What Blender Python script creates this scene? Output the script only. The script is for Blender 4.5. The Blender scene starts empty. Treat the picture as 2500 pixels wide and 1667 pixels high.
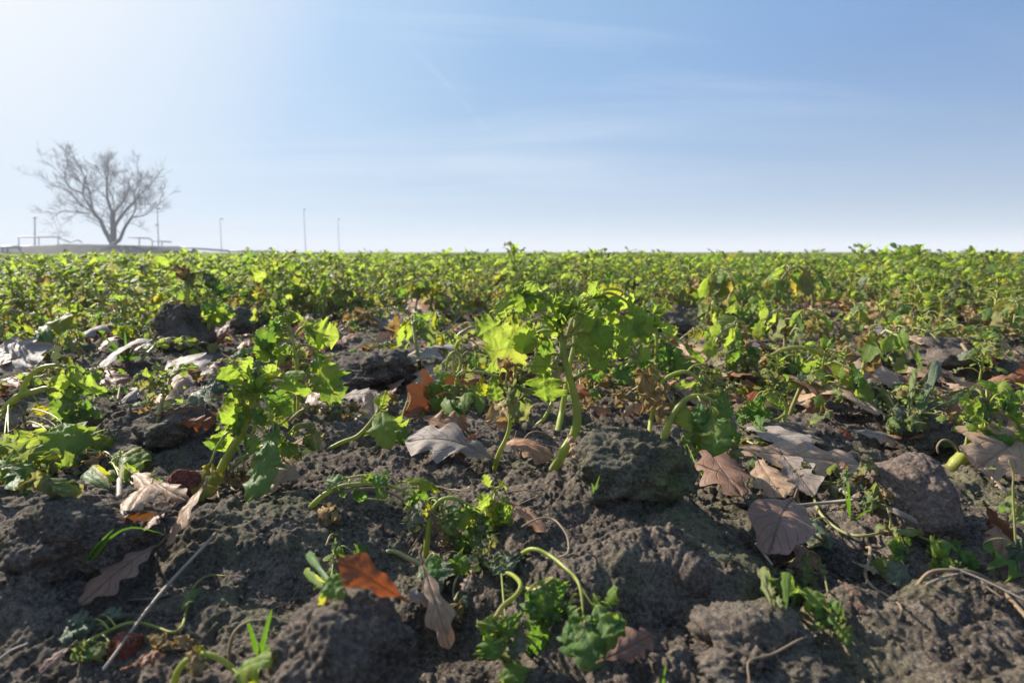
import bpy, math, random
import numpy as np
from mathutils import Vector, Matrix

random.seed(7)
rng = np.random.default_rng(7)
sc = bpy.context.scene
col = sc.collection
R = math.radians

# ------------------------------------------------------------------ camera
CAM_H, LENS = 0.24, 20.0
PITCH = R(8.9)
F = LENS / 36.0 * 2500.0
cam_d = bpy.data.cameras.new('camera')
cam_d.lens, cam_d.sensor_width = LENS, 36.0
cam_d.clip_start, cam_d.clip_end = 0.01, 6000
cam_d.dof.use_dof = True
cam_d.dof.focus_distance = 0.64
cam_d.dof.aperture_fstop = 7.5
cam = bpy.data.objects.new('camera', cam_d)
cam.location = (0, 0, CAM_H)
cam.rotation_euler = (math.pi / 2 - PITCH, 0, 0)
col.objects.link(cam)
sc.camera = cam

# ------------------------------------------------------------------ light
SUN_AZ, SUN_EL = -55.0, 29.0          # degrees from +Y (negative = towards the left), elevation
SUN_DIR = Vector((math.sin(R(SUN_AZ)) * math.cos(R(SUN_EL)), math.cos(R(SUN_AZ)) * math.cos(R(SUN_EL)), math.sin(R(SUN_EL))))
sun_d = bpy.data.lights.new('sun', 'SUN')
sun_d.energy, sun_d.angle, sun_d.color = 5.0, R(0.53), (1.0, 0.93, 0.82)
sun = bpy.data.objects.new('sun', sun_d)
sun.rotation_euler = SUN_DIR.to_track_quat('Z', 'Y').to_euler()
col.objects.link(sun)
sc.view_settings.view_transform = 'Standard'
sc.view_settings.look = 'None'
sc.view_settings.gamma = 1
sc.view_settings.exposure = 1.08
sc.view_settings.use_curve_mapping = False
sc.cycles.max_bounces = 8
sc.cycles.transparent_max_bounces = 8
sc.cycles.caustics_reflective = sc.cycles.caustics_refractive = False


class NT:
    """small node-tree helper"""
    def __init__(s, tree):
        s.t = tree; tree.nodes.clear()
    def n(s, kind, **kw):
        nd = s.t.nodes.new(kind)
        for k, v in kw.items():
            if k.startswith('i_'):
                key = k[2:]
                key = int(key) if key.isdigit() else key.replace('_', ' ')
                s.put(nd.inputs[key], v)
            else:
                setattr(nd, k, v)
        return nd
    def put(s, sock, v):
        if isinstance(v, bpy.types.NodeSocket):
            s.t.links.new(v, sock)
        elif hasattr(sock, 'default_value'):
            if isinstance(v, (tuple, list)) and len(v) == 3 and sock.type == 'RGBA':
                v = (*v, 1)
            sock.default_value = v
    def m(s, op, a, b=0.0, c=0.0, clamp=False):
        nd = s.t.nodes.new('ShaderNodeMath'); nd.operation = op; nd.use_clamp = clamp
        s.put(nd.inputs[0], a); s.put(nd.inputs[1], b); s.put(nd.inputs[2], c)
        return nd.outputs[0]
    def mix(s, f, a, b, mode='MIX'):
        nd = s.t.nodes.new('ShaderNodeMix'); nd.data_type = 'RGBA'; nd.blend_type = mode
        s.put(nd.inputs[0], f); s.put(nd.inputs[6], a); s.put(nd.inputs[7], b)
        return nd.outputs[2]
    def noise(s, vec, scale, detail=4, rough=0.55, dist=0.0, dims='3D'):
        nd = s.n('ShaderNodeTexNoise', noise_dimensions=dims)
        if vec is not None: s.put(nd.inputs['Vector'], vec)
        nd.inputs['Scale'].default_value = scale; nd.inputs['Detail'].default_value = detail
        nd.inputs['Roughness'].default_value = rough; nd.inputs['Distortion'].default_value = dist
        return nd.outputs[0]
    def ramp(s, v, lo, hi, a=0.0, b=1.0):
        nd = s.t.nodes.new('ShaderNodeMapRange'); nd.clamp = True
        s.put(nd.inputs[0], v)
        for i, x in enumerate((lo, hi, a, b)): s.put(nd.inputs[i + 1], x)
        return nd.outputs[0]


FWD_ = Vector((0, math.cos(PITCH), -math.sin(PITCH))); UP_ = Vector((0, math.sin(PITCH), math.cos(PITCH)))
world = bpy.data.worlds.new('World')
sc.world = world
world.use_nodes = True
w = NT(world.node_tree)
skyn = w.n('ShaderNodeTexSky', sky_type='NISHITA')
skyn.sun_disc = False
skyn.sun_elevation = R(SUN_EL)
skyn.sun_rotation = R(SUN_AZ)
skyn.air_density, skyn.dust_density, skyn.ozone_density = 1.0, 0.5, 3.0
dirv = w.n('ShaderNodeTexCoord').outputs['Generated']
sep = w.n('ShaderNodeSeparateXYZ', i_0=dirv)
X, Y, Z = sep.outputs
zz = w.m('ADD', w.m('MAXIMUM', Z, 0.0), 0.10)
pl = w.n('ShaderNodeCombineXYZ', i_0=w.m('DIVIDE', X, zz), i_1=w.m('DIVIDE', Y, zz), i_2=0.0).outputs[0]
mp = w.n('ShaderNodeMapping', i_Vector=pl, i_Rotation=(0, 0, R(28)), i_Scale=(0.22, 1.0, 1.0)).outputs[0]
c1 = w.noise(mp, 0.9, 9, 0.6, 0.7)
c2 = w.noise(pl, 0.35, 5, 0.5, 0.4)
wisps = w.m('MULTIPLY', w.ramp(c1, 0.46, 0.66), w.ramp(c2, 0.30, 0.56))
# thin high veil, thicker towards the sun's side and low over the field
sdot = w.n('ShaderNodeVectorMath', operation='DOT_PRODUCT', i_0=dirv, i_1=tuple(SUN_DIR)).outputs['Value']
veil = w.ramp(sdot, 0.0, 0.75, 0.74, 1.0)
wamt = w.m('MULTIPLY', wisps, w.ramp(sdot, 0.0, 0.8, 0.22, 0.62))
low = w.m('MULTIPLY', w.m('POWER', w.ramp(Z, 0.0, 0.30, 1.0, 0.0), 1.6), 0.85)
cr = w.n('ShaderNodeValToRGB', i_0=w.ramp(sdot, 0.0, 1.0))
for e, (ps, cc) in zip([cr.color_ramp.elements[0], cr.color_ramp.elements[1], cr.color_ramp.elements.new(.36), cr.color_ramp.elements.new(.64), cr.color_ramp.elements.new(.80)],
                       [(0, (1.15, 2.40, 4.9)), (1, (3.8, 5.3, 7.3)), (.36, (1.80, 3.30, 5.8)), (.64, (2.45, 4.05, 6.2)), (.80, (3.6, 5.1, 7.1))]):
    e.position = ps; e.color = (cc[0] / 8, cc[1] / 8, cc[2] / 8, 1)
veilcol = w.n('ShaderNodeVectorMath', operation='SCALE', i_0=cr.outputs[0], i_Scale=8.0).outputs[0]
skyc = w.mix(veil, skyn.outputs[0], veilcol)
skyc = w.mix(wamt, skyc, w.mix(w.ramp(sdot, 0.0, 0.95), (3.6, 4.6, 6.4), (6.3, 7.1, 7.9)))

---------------

● **Exercise objective**
In your copy, leave out the pictures and reproduce the material above exactly.

● **Solution below**
What Blender Python script creates this scene? Output the script only. The script is for Blender 4.5. The Blender scene starts empty. Treat the picture as 2500 pixels wide and 1667 pixels high.
import bpy, math, random
import numpy as np
from mathutils import Vector, Matrix

random.seed(7)
rng = np.random.default_rng(7)
sc = bpy.context.scene
col = sc.collection
R = math.radians

# ------------------------------------------------------------------ camera
CAM_H, LENS = 0.24, 20.0
PITCH = R(8.9)
F = LENS / 36.0 * 2500.0
cam_d = bpy.data.cameras.new('camera')
cam_d.lens, cam_d.sensor_width = LENS, 36.0
cam_d.clip_start, cam_d.clip_end = 0.01, 6000
cam_d.dof.use_dof = True
cam_d.dof.focus_distance = 0.64
cam_d.dof.aperture_fstop = 7.5
cam = bpy.data.objects.new('camera', cam_d)
cam.location = (0, 0, CAM_H)
cam.rotation_euler = (math.pi / 2 - PITCH, 0, 0)
col.objects.link(cam)
sc.camera = cam

# ------------------------------------------------------------------ light
SUN_AZ, SUN_EL = -55.0, 29.0          # degrees from +Y (negative = towards the left), elevation
SUN_DIR = Vector((math.sin(R(SUN_AZ)) * math.cos(R(SUN_EL)), math.cos(R(SUN_AZ)) * math.cos(R(SUN_EL)), math.sin(R(SUN_EL))))
sun_d = bpy.data.lights.new('sun', 'SUN')
sun_d.energy, sun_d.angle, sun_d.color = 5.0, R(0.53), (1.0, 0.93, 0.82)
sun = bpy.data.objects.new('sun', sun_d)
sun.rotation_euler = SUN_DIR.to_track_quat('Z', 'Y').to_euler()
col.objects.link(sun)
sc.view_settings.view_transform = 'Standard'
sc.view_settings.look = 'None'
sc.view_settings.gamma = 1
sc.view_settings.exposure = 1.08
sc.view_settings.use_curve_mapping = False
sc.cycles.max_bounces = 8
sc.cycles.transparent_max_bounces = 8
sc.cycles.caustics_reflective = sc.cycles.caustics_refractive = False


class NT:
    """small node-tree helper"""
    def __init__(s, tree):
        s.t = tree; tree.nodes.clear()
    def n(s, kind, **kw):
        nd = s.t.nodes.new(kind)
        for k, v in kw.items():
            if k.startswith('i_'):
                key = k[2:]
                key = int(key) if key.isdigit() else key.replace('_', ' ')
                s.put(nd.inputs[key], v)
            else:
                setattr(nd, k, v)
        return nd
    def put(s, sock, v):
        if isinstance(v, bpy.types.NodeSocket):
            s.t.links.new(v, sock)
        elif hasattr(sock, 'default_value'):
            if isinstance(v, (tuple, list)) and len(v) == 3 and sock.type == 'RGBA':
                v = (*v, 1)
            sock.default_value = v
    def m(s, op, a, b=0.0, c=0.0, clamp=False):
        nd = s.t.nodes.new('ShaderNodeMath'); nd.operation = op; nd.use_clamp = clamp
        s.put(nd.inputs[0], a); s.put(nd.inputs[1], b); s.put(nd.inputs[2], c)
        return nd.outputs[0]
    def mix(s, f, a, b, mode='MIX'):
        nd = s.t.nodes.new('ShaderNodeMix'); nd.data_type = 'RGBA'; nd.blend_type = mode
        s.put(nd.inputs[0], f); s.put(nd.inputs[6], a); s.put(nd.inputs[7], b)
        return nd.outputs[2]
    def noise(s, vec, scale, detail=4, rough=0.55, dist=0.0, dims='3D'):
        nd = s.n('ShaderNodeTexNoise', noise_dimensions=dims)
        if vec is not None: s.put(nd.inputs['Vector'], vec)
        nd.inputs['Scale'].default_value = scale; nd.inputs['Detail'].default_value = detail
        nd.inputs['Roughness'].default_value = rough; nd.inputs['Distortion'].default_value = dist
        return nd.outputs[0]
    def ramp(s, v, lo, hi, a=0.0, b=1.0):
        nd = s.t.nodes.new('ShaderNodeMapRange'); nd.clamp = True
        s.put(nd.inputs[0], v)
        for i, x in enumerate((lo, hi, a, b)): s.put(nd.inputs[i + 1], x)
        return nd.outputs[0]


FWD_ = Vector((0, math.cos(PITCH), -math.sin(PITCH))); UP_ = Vector((0, math.sin(PITCH), math.cos(PITCH)))
world = bpy.data.worlds.new('World')
sc.world = world
world.use_nodes = True
w = NT(world.node_tree)
skyn = w.n('ShaderNodeTexSky', sky_type='NISHITA')
skyn.sun_disc = False
skyn.sun_elevation = R(SUN_EL)
skyn.sun_rotation = R(SUN_AZ)
skyn.air_density, skyn.dust_density, skyn.ozone_density = 1.0, 0.5, 3.0
dirv = w.n('ShaderNodeTexCoord').outputs['Generated']
sep = w.n('ShaderNodeSeparateXYZ', i_0=dirv)
X, Y, Z = sep.outputs
zz = w.m('ADD', w.m('MAXIMUM', Z, 0.0), 0.10)
pl = w.n('ShaderNodeCombineXYZ', i_0=w.m('DIVIDE', X, zz), i_1=w.m('DIVIDE', Y, zz), i_2=0.0).outputs[0]
mp = w.n('ShaderNodeMapping', i_Vector=pl, i_Rotation=(0, 0, R(28)), i_Scale=(0.22, 1.0, 1.0)).outputs[0]
c1 = w.noise(mp, 0.9, 9, 0.6, 0.7)
c2 = w.noise(pl, 0.35, 5, 0.5, 0.4)
wisps = w.m('MULTIPLY', w.ramp(c1, 0.46, 0.66), w.ramp(c2, 0.30, 0.56))
# thin high veil, thicker towards the sun's side and low over the field
sdot = w.n('ShaderNodeVectorMath', operation='DOT_PRODUCT', i_0=dirv, i_1=tuple(SUN_DIR)).outputs['Value']
veil = w.ramp(sdot, 0.0, 0.75, 0.74, 1.0)
wamt = w.m('MULTIPLY', wisps, w.ramp(sdot, 0.0, 0.8, 0.22, 0.62))
low = w.m('MULTIPLY', w.m('POWER', w.ramp(Z, 0.0, 0.30, 1.0, 0.0), 1.6), 0.85)
cr = w.n('ShaderNodeValToRGB', i_0=w.ramp(sdot, 0.0, 1.0))
for e, (ps, cc) in zip([cr.color_ramp.elements[0], cr.color_ramp.elements[1], cr.color_ramp.elements.new(.36), cr.color_ramp.elements.new(.64), cr.color_ramp.elements.new(.80)],
                       [(0, (1.15, 2.40, 4.9)), (1, (3.8, 5.3, 7.3)), (.36, (1.80, 3.30, 5.8)), (.64, (2.45, 4.05, 6.2)), (.80, (3.6, 5.1, 7.1))]):
    e.position = ps; e.color = (cc[0] / 8, cc[1] / 8, cc[2] / 8, 1)
veilcol = w.n('ShaderNodeVectorMath', operation='SCALE', i_0=cr.outputs[0], i_Scale=8.0).outputs[0]
skyc = w.mix(veil, skyn.outputs[0], veilcol)
skyc = w.mix(wamt, skyc, w.mix(w.ramp(sdot, 0.0, 0.95), (3.6, 4.6, 6.4), (6.3, 7.1, 7.9)))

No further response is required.